A Kubernetes service keeps track of all pods of a certain type in the cluster. For instance, we could have a app server service that keeps track of all the app server pods in the cluster. Services form a very convenient abstraction; our application can quickly find all functional units of a particular type and distribute work over them.

The full Kubernetes picture. Pods are dynamically assigned to nodes. Services for each kind of pod enables discovery and load balancing. Virtual networks for the pods and services.

Kubernetes is as much a framework to manage and schedule processes over a cluster as it is a new mental model to build applications on top of enforced by its grouping of processes in pods and discovery enabled by services.

Full Circle and the Road Ahead

Managing one computer is already a hard problem. Managing a whole bunch that talk to each other is much more complex. Thanks to the good people who’re making incredible tools like Docker and Kubernetes, we now have simple models like containers, and tools for making clusters of computers behave like a single computer. Building applications at scale has never been easier.

Containers and cluster management tools have also impacted the way people are building applications. They create new patterns and abstractions, the implications of which are still being explored. For instance, it would be interesting to use containers to build reusable application components and libraries. At Hasura, we’re building components for databases, search, user management, and file management amongst other things so that applications can be quickly built by assembling these components and tying them together.
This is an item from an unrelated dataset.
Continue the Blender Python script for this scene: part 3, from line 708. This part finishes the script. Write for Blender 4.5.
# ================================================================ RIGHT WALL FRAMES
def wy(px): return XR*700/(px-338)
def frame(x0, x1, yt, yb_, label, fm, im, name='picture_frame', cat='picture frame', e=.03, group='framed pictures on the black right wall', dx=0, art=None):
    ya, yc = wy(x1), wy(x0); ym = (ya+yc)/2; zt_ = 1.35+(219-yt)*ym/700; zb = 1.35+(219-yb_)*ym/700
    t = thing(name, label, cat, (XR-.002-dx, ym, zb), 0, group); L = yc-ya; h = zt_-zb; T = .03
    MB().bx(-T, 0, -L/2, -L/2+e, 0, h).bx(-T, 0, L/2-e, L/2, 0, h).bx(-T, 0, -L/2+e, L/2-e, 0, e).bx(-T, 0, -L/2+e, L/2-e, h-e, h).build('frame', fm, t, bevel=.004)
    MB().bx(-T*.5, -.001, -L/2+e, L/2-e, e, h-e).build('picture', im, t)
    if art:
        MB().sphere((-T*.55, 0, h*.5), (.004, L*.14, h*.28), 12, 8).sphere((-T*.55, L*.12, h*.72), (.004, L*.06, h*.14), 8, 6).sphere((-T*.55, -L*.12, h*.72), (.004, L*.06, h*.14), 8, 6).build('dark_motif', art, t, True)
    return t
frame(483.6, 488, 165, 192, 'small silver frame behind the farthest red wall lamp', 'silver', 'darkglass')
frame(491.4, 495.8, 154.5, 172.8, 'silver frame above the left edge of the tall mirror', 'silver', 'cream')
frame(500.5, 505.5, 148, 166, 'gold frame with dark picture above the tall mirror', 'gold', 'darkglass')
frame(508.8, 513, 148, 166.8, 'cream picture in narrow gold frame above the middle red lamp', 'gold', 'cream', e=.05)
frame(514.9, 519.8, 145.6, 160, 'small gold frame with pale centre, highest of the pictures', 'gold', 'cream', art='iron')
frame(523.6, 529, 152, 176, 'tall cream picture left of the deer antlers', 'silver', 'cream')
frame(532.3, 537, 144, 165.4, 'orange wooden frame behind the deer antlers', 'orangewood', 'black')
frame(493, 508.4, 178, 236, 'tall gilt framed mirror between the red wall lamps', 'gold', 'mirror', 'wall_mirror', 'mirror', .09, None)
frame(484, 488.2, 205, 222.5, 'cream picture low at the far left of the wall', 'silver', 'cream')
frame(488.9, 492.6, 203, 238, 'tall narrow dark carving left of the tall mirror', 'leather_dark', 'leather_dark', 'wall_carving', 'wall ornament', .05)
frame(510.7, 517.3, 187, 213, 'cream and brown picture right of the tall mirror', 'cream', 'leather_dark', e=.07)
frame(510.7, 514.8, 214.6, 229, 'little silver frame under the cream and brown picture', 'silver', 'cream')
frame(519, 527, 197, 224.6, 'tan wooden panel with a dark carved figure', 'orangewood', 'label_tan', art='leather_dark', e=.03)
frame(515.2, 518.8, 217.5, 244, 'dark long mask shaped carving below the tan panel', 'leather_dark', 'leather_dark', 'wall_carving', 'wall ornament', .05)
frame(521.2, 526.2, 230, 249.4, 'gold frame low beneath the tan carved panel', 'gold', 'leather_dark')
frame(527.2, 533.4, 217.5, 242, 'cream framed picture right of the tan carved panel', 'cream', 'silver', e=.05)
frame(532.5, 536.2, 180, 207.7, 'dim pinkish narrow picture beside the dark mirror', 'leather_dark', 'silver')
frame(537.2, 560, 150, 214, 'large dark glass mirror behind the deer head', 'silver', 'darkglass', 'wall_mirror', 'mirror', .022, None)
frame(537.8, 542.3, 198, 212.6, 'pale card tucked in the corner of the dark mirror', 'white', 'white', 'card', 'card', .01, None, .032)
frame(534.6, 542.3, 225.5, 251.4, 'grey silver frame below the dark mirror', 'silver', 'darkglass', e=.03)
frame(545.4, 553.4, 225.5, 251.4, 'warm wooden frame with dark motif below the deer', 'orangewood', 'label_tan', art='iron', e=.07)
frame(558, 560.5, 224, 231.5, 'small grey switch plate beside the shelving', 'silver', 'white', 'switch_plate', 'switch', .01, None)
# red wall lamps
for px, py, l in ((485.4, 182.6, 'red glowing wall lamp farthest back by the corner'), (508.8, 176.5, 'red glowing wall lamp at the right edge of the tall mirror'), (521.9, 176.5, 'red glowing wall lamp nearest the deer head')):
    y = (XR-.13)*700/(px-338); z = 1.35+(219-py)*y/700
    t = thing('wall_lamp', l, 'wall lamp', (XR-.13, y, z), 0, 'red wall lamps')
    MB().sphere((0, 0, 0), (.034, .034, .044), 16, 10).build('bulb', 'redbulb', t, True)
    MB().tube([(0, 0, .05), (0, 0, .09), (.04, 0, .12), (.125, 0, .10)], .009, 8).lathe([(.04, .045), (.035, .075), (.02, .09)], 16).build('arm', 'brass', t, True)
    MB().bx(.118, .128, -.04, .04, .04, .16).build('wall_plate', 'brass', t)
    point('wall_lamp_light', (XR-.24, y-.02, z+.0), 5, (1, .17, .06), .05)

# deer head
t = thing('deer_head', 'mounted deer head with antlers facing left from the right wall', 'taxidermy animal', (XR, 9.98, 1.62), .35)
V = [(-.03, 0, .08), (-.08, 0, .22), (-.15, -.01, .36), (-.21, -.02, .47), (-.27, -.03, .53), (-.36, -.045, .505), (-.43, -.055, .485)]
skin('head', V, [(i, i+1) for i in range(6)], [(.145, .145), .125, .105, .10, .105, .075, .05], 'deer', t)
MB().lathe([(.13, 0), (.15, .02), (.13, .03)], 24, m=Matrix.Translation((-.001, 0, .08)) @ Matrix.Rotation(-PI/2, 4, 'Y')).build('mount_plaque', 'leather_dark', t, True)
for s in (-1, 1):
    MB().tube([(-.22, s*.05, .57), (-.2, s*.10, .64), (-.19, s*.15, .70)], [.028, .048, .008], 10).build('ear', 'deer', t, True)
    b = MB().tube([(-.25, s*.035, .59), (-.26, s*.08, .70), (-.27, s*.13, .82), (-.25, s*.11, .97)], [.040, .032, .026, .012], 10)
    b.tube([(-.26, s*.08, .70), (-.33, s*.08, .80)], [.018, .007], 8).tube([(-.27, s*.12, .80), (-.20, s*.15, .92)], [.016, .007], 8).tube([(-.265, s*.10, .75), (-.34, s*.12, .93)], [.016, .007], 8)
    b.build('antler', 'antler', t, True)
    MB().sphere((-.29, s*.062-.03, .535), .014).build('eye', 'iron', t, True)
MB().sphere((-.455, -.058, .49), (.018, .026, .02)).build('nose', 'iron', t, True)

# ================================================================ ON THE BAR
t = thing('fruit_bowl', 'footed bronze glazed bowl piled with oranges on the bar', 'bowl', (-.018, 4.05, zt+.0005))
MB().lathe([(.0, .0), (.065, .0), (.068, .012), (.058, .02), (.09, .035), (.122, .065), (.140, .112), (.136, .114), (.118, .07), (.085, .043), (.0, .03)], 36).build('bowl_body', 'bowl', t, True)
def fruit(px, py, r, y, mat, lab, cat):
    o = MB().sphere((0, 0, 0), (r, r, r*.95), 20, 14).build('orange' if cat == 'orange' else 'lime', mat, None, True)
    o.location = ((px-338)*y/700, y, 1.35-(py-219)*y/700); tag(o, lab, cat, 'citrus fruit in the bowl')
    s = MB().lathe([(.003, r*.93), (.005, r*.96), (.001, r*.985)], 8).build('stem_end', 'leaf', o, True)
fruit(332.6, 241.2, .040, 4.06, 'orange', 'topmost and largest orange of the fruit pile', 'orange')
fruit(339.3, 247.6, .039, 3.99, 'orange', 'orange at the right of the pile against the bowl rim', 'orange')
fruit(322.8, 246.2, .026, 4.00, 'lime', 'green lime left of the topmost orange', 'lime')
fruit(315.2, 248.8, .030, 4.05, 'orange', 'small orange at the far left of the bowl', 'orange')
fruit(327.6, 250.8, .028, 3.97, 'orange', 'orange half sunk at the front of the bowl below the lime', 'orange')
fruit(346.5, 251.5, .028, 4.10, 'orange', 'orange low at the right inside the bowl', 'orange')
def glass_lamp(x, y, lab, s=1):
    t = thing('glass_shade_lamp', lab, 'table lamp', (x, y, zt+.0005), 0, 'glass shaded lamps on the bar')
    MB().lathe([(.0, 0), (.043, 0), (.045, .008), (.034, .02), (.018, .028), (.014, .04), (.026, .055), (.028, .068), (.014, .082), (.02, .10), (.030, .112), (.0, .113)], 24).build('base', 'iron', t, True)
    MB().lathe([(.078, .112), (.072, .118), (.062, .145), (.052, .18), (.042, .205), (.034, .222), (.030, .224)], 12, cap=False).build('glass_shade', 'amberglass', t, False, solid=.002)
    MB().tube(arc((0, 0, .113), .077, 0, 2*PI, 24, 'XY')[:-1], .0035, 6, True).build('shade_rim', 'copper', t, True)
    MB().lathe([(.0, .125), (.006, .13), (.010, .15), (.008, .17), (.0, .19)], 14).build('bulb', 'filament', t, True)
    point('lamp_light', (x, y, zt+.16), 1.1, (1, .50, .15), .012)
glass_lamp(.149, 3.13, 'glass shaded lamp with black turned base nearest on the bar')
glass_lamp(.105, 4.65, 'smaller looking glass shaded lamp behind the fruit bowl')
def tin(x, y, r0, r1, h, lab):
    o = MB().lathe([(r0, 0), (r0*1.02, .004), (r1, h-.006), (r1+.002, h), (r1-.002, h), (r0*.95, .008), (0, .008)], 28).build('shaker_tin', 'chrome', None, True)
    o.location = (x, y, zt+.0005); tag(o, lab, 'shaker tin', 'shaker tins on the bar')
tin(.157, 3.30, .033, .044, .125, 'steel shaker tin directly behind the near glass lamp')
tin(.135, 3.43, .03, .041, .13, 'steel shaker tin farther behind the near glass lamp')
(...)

In general, we’ve come further in our pursuit to create simpler models. The fact remains that all software today is about running code and executing functions. In that respect, everything we’ve built is just about managing these functions: grouping them, running multiple copies of them, locating and speaking with them, and handling failure. Pushed to its logical conclusion, perhaps some day we will see a system where we specify only functions, and the system takes care of literally everything else. That would be nice.